*Task description*: Please give back word for word the lines below, from the first one through the one with "MAT['rusty'], trk, 28, bevel=.01)".

*Material provided*:
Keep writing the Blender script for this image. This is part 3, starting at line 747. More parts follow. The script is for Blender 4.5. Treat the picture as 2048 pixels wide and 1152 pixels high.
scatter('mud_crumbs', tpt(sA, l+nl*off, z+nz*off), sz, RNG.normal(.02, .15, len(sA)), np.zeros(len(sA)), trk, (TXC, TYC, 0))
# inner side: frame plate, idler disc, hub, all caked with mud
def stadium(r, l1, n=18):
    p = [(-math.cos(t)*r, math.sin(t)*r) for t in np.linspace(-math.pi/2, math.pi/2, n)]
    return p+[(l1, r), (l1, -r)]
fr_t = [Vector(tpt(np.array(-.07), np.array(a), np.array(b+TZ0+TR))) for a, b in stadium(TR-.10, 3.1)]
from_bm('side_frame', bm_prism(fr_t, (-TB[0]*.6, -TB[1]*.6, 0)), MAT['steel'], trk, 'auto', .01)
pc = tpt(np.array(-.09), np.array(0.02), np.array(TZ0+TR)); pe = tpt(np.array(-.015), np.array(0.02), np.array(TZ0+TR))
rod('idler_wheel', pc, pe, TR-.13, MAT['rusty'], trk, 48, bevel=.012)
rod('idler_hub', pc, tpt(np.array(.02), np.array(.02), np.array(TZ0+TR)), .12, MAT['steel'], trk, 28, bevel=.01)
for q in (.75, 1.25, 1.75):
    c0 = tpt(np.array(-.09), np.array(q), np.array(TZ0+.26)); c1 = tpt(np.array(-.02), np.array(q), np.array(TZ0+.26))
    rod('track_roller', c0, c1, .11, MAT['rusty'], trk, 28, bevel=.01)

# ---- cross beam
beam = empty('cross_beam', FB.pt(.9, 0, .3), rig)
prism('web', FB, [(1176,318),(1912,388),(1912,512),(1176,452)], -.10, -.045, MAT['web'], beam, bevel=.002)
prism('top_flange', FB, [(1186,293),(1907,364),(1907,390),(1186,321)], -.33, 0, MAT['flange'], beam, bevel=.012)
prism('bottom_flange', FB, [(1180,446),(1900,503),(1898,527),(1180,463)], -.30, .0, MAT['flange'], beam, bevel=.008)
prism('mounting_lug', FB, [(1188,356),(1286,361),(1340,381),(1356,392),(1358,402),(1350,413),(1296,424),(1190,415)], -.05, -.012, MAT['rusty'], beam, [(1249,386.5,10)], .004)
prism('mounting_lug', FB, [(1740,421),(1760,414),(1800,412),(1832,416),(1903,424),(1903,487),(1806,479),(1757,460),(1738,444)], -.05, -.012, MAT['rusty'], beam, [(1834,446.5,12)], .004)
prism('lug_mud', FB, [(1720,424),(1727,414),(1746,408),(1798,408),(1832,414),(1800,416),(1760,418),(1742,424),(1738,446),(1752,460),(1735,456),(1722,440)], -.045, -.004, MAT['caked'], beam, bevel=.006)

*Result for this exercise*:
Keep writing the Blender script for this image. This is part 3, starting at line 747. More parts follow. The script is for Blender 4.5. Treat the picture as 2048 pixels wide and 1152 pixels high.
scatter('mud_crumbs', tpt(sA, l+nl*off, z+nz*off), sz, RNG.normal(.02, .15, len(sA)), np.zeros(len(sA)), trk, (TXC, TYC, 0))
# inner side: frame plate, idler disc, hub, all caked with mud
def stadium(r, l1, n=18):
    p = [(-math.cos(t)*r, math.sin(t)*r) for t in np.linspace(-math.pi/2, math.pi/2, n)]
    return p+[(l1, r), (l1, -r)]
fr_t = [Vector(tpt(np.array(-.07), np.array(a), np.array(b+TZ0+TR))) for a, b in stadium(TR-.10, 3.1)]
from_bm('side_frame', bm_prism(fr_t, (-TB[0]*.6, -TB[1]*.6, 0)), MAT['steel'], trk, 'auto', .01)
pc = tpt(np.array(-.09), np.array(0.02), np.array(TZ0+TR)); pe = tpt(np.array(-.015), np.array(0.02), np.array(TZ0+TR))
rod('idler_wheel', pc, pe, TR-.13, MAT['rusty'], trk, 48, bevel=.012)
rod('idler_hub', pc, tpt(np.array(.02), np.array(.02), np.array(TZ0+TR)), .12, MAT['steel'], trk, 28, bevel=.01)
for q in (.75, 1.25, 1.75):
    c0 = tpt(np.array(-.09), np.array(q), np.array(TZ0+.26)); c1 = tpt(np.array(-.02), np.array(q), np.array(TZ0+.26))
    rod('track_roller', c0, c1, .11, MAT['rusty'], trk, 28, bevel=.01)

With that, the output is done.